Once you’ve assessed your objectives and audience, you’ll need to build a logical framework to organize your style guide. Starting with broad categories or buckets like these can help:

  • A writer’s checklist: A cheat sheet with the key reminders every writer needs
  • Style A to Z: A catch-all list of stylistic do’s and don’ts
  • Company-specific issues: A repository of the unique words, phrases, and spellings your company uses to describe itself
  • Punctuation: A place to educate writers about when to use colons versus semicolons, hyphens versus dashes, etc.
  • Problem words: A section to help ensure that your content creators will know the difference between commonly confused words
  • Spelling: A helpful time-saver to promote consistent spellings

In addition to categorizing your content into buckets like these, organize the relevant points in each group alphabetically to make them easier to find. Doing so, as well as creating a detailed table of contents and index, will make your style guide more user-friendly.

3. Pick your pillars

While company style guides often reflect unique nuances (or exceptions to rules) that are specific to that company, they should primarily align with those of widely recognized sources. For example, you might choose the AP Stylebook as your definitive source for grammar, punctuation, and style issues, and “Merriam-Webster’s Collegiate Dictionary” as the basis for your spelling preferences. Limit the number of sources you leverage to avoid confusion and don’t hesitate to direct your readers to them for more information.

4. Add personal touches

A little creativity and humor can go a long way toward making dry subject matter more fun and engaging. Try incorporating pop culture or, better yet, corporate culture, into your style guide. Illustrate key points with made-up examples about well-known public — or even company — personalities to make them more memorable. Consider also breaking your style guide up with famous quotes about writing, or other personal touches.

5. Promote and enforce

Launch your style guide internally with the same enthusiasm that you’d have in launching a new product with clients. Create a mini-campaign to ensure that copies get into everyone’s hands, as well as to let them know why adhering to a style guide is important. After all, a style guide can only be effective if everyone, including you, is held accountable for the standards it sets.

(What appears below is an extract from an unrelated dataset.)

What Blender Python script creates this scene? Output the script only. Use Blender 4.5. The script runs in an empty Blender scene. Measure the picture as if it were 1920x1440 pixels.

6. Make it a living document

A good style guide will evolve over time. Be prepared to incorporate feedback, add in new content, and make other tweaks as needed. Each new version will be that much stronger.

Image Credit

Author: Kevin Cain

Kevin Cain is a content and communications strategist based in Sydney, Australia, and has more than a decade or experience working in the financial services and consulting industries and helping expansion-stage software companies develop their content strategies. To learn more, follow him on Twitter @kevinrcain or check out his blog on language, content, communication and strategy.

Other posts by Kevin Cain

  • Carl Friesen

    I think that the last point is vital — keeping it a living document. Maybe not think of it so much as a “document” but more as a “resource” — through the company’s intranet, with freelancers given access to this part of the internal site. Maybe take a Wiki approach, so that others’ wisdom gets incorporated too. Any additions and changes would need to be moderated, and checked with legal counsel if appropriate.

    • Kevin Cain

       Great suggestions. Thanks, Carl.

  • Carla Johnson

    A great article. I think promoting and enforcing the document is something that many companies stumble with. They check this creation off their “to do” list and move on to other, more pressing demands. But making people aware of its existence and ensuring that it’s followed are what make the style valuable.

    I also agree with Carl that it’s vital that the document continue to evolve over time.

  • Dechay

    Great tips. I like the points about making it a living document. As Carl mentions, we find it helpful to deliver content marketing style guides to freelancers and designers before diving into any content creation. It sets the foundation for all content initiatives and is a great reference point to keep client’s on track with their messaging when new ideas come up.

    • Kevin Cain

      Thanks, Dechay. You’re right. It is always a good idea to share a company’s style guide with freelancers from the outset so that everyone is on the same page from day one. But as Carla notes, style guides can quickly be forgotten if they’re not actively enforced. It’s essential to hold people accountable to their standards at all times. 

  • Janet Robbins

    As a freelance writer and editor, I very much appreciate companies sharing their style guides! I’ll just add, though, that it’s so important that the style guide you share is kept up to date: There’s nothing worse than following the guide only to find out that your company stopped using a particular style or convention at some point yet no one updated the style guide.

    • Kevin Cain

      Absolutely. Part of ensuring that your style guide is a living document is making sure that you regularly update and redistribute it. Thanks for your comment, Janet.

  • Janice King

    I recommend including a list of the companies trademarks (registered and non-registered) and examples of when and how to use trademark notation correctly in order to protect legal status. I find that many companies either overuse trademark symbols or use the trademarked word or phrase incorrectly simply because the content author doesn’t know the rules.

  • Entreb

    Great tips Kevin. In this very competitive marketing world, we really need to not just promote but also do outreach. When creating content, it’s always good to create the content that we will be happy and zealous to promote and announce it to our target audience.